**WORK TO DO**
Repeat, line for line, the entries printed below.

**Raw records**
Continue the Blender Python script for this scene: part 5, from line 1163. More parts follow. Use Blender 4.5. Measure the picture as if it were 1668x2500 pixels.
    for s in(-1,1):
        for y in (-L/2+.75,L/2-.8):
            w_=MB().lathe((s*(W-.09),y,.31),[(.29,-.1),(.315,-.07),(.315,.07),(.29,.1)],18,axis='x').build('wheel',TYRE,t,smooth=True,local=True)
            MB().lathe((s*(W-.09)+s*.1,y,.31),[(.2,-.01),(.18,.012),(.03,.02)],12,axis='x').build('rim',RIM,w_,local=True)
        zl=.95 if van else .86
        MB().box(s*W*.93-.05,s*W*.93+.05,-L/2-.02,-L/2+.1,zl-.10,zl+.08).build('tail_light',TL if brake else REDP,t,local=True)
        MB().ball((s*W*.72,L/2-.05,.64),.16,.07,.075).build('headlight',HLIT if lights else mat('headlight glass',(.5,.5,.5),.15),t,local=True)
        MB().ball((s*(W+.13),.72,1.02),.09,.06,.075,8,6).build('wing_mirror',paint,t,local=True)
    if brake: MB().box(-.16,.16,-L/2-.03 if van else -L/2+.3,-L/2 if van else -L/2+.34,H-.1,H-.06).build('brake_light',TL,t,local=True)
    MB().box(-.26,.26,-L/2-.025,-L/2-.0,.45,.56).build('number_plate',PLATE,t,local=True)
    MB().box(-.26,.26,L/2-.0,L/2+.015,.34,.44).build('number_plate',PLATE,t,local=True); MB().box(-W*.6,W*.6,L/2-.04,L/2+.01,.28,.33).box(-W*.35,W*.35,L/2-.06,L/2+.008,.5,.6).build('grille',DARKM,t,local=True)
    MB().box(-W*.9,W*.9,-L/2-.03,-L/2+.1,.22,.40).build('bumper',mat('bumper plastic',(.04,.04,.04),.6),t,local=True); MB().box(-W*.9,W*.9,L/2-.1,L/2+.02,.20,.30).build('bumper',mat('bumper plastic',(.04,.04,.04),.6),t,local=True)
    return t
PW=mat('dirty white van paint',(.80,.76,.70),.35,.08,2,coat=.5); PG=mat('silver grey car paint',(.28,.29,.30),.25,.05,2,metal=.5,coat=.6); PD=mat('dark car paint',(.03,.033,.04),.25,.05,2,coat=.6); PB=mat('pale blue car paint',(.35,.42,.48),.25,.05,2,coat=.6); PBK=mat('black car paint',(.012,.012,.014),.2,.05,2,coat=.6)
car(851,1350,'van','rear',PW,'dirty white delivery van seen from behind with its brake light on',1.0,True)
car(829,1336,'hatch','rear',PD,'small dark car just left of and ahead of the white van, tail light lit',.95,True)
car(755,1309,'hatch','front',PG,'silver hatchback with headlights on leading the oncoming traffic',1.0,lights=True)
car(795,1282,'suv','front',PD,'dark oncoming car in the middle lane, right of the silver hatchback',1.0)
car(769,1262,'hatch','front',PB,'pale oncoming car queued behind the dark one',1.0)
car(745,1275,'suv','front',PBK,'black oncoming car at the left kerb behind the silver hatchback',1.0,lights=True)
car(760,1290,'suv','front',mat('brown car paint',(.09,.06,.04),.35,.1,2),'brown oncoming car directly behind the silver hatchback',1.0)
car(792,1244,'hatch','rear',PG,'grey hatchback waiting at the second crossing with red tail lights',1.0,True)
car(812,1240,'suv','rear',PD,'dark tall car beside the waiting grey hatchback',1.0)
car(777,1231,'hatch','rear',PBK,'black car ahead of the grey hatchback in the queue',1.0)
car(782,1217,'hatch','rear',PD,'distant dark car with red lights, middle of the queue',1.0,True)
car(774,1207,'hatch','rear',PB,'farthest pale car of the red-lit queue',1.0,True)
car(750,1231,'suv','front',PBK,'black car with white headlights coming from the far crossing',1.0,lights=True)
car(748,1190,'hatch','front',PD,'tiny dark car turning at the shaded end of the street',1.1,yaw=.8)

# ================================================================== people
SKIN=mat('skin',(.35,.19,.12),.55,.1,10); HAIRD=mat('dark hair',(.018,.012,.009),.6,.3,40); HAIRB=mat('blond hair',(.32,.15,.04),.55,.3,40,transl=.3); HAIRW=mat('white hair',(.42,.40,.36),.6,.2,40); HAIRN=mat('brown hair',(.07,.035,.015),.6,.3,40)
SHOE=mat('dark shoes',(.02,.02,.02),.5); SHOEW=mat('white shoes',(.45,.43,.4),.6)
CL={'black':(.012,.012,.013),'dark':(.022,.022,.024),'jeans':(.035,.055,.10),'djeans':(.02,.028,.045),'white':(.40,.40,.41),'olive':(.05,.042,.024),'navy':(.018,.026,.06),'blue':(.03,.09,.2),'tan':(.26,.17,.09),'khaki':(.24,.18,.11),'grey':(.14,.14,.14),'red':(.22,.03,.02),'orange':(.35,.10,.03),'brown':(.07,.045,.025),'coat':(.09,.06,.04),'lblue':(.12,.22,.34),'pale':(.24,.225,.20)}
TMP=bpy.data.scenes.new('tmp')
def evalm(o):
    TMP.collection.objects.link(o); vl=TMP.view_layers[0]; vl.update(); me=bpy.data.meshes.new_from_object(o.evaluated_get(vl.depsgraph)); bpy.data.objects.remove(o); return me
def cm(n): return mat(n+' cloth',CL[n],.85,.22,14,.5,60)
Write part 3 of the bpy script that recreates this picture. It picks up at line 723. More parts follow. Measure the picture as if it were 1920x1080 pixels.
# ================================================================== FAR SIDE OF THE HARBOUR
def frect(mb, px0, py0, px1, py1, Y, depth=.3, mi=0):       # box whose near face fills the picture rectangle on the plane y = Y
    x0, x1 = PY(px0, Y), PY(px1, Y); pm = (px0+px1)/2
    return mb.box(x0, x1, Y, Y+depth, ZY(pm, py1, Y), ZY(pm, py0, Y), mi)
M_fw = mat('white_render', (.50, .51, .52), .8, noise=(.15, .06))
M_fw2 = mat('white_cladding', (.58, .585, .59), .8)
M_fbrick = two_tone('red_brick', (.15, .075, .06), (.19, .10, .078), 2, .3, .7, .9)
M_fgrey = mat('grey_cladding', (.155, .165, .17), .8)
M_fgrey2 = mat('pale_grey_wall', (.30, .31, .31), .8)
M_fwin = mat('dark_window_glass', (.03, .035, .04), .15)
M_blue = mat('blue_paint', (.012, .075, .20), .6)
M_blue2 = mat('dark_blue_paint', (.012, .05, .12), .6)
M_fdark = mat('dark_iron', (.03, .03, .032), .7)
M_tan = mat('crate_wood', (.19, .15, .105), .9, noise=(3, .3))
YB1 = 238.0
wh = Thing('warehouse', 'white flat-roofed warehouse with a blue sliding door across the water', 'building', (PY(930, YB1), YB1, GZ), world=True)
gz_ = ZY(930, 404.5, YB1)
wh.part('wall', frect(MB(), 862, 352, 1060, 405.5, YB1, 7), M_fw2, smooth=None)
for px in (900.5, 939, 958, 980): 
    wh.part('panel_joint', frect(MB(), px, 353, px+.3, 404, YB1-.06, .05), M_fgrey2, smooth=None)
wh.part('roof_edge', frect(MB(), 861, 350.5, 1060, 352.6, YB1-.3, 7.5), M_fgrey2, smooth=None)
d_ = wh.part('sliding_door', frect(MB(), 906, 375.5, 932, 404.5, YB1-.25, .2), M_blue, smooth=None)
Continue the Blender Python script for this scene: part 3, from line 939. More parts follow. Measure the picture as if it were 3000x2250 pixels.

**RESULT BELOW**
Continue the Blender Python script for this scene: part 5, from line 1163. More parts follow. Use Blender 4.5. Measure the picture as if it were 1668x2500 pixels.
    for s in(-1,1):
        for y in (-L/2+.75,L/2-.8):
            w_=MB().lathe((s*(W-.09),y,.31),[(.29,-.1),(.315,-.07),(.315,.07),(.29,.1)],18,axis='x').build('wheel',TYRE,t,smooth=True,local=True)
            MB().lathe((s*(W-.09)+s*.1,y,.31),[(.2,-.01),(.18,.012),(.03,.02)],12,axis='x').build('rim',RIM,w_,local=True)
        zl=.95 if van else .86
        MB().box(s*W*.93-.05,s*W*.93+.05,-L/2-.02,-L/2+.1,zl-.10,zl+.08).build('tail_light',TL if brake else REDP,t,local=True)
        MB().ball((s*W*.72,L/2-.05,.64),.16,.07,.075).build('headlight',HLIT if lights else mat('headlight glass',(.5,.5,.5),.15),t,local=True)
        MB().ball((s*(W+.13),.72,1.02),.09,.06,.075,8,6).build('wing_mirror',paint,t,local=True)
    if brake: MB().box(-.16,.16,-L/2-.03 if van else -L/2+.3,-L/2 if van else -L/2+.34,H-.1,H-.06).build('brake_light',TL,t,local=True)
    MB().box(-.26,.26,-L/2-.025,-L/2-.0,.45,.56).build('number_plate',PLATE,t,local=True)
    MB().box(-.26,.26,L/2-.0,L/2+.015,.34,.44).build('number_plate',PLATE,t,local=True); MB().box(-W*.6,W*.6,L/2-.04,L/2+.01,.28,.33).box(-W*.35,W*.35,L/2-.06,L/2+.008,.5,.6).build('grille',DARKM,t,local=True)
    MB().box(-W*.9,W*.9,-L/2-.03,-L/2+.1,.22,.40).build('bumper',mat('bumper plastic',(.04,.04,.04),.6),t,local=True); MB().box(-W*.9,W*.9,L/2-.1,L/2+.02,.20,.30).build('bumper',mat('bumper plastic',(.04,.04,.04),.6),t,local=True)
    return t
PW=mat('dirty white van paint',(.80,.76,.70),.35,.08,2,coat=.5); PG=mat('silver grey car paint',(.28,.29,.30),.25,.05,2,metal=.5,coat=.6); PD=mat('dark car paint',(.03,.033,.04),.25,.05,2,coat=.6); PB=mat('pale blue car paint',(.35,.42,.48),.25,.05,2,coat=.6); PBK=mat('black car paint',(.012,.012,.014),.2,.05,2,coat=.6)
car(851,1350,'van','rear',PW,'dirty white delivery van seen from behind with its brake light on',1.0,True)
car(829,1336,'hatch','rear',PD,'small dark car just left of and ahead of the white van, tail light lit',.95,True)
car(755,1309,'hatch','front',PG,'silver hatchback with headlights on leading the oncoming traffic',1.0,lights=True)
car(795,1282,'suv','front',PD,'dark oncoming car in the middle lane, right of the silver hatchback',1.0)
car(769,1262,'hatch','front',PB,'pale oncoming car queued behind the dark one',1.0)
car(745,1275,'suv','front',PBK,'black oncoming car at the left kerb behind the silver hatchback',1.0,lights=True)
car(760,1290,'suv','front',mat('brown car paint',(.09,.06,.04),.35,.1,2),'brown oncoming car directly behind the silver hatchback',1.0)
car(792,1244,'hatch','rear',PG,'grey hatchback waiting at the second crossing with red tail lights',1.0,True)
car(812,1240,'suv','rear',PD,'dark tall car beside the waiting grey hatchback',1.0)
car(777,1231,'hatch','rear',PBK,'black car ahead of the grey hatchback in the queue',1.0)
car(782,1217,'hatch','rear',PD,'distant dark car with red lights, middle of the queue',1.0,True)
car(774,1207,'hatch','rear',PB,'farthest pale car of the red-lit queue',1.0,True)
car(750,1231,'suv','front',PBK,'black car with white headlights coming from the far crossing',1.0,lights=True)
car(748,1190,'hatch','front',PD,'tiny dark car turning at the shaded end of the street',1.1,yaw=.8)

# ================================================================== people
SKIN=mat('skin',(.35,.19,.12),.55,.1,10); HAIRD=mat('dark hair',(.018,.012,.009),.6,.3,40); HAIRB=mat('blond hair',(.32,.15,.04),.55,.3,40,transl=.3); HAIRW=mat('white hair',(.42,.40,.36),.6,.2,40); HAIRN=mat('brown hair',(.07,.035,.015),.6,.3,40)
SHOE=mat('dark shoes',(.02,.02,.02),.5); SHOEW=mat('white shoes',(.45,.43,.4),.6)
CL={'black':(.012,.012,.013),'dark':(.022,.022,.024),'jeans':(.035,.055,.10),'djeans':(.02,.028,.045),'white':(.40,.40,.41),'olive':(.05,.042,.024),'navy':(.018,.026,.06),'blue':(.03,.09,.2),'tan':(.26,.17,.09),'khaki':(.24,.18,.11),'grey':(.14,.14,.14),'red':(.22,.03,.02),'orange':(.35,.10,.03),'brown':(.07,.045,.025),'coat':(.09,.06,.04),'lblue':(.12,.22,.34),'pale':(.24,.225,.20)}
TMP=bpy.data.scenes.new('tmp')
def evalm(o):
    TMP.collection.objects.link(o); vl=TMP.view_layers[0]; vl.update(); me=bpy.data.meshes.new_from_object(o.evaluated_get(vl.depsgraph)); bpy.data.objects.remove(o); return me
def cm(n): return mat(n+' cloth',CL[n],.85,.22,14,.5,60)
Write part 3 of the bpy script that recreates this picture. It picks up at line 723. More parts follow. Measure the picture as if it were 1920x1080 pixels.
# ================================================================== FAR SIDE OF THE HARBOUR
def frect(mb, px0, py0, px1, py1, Y, depth=.3, mi=0):       # box whose near face fills the picture rectangle on the plane y = Y
    x0, x1 = PY(px0, Y), PY(px1, Y); pm = (px0+px1)/2
    return mb.box(x0, x1, Y, Y+depth, ZY(pm, py1, Y), ZY(pm, py0, Y), mi)
M_fw = mat('white_render', (.50, .51, .52), .8, noise=(.15, .06))
M_fw2 = mat('white_cladding', (.58, .585, .59), .8)
M_fbrick = two_tone('red_brick', (.15, .075, .06), (.19, .10, .078), 2, .3, .7, .9)
M_fgrey = mat('grey_cladding', (.155, .165, .17), .8)
M_fgrey2 = mat('pale_grey_wall', (.30, .31, .31), .8)
M_fwin = mat('dark_window_glass', (.03, .035, .04), .15)
M_blue = mat('blue_paint', (.012, .075, .20), .6)
M_blue2 = mat('dark_blue_paint', (.012, .05, .12), .6)
M_fdark = mat('dark_iron', (.03, .03, .032), .7)
M_tan = mat('crate_wood', (.19, .15, .105), .9, noise=(3, .3))
YB1 = 238.0
wh = Thing('warehouse', 'white flat-roofed warehouse with a blue sliding door across the water', 'building', (PY(930, YB1), YB1, GZ), world=True)
gz_ = ZY(930, 404.5, YB1)
wh.part('wall', frect(MB(), 862, 352, 1060, 405.5, YB1, 7), M_fw2, smooth=None)
for px in (900.5, 939, 958, 980): 
    wh.part('panel_joint', frect(MB(), px, 353, px+.3, 404, YB1-.06, .05), M_fgrey2, smooth=None)
wh.part('roof_edge', frect(MB(), 861, 350.5, 1060, 352.6, YB1-.3, 7.5), M_fgrey2, smooth=None)
d_ = wh.part('sliding_door', frect(MB(), 906, 375.5, 932, 404.5, YB1-.25, .2), M_blue, smooth=None)
Continue the Blender Python script for this scene: part 3, from line 939. More parts follow. Measure the picture as if it were 3000x2250 pixels.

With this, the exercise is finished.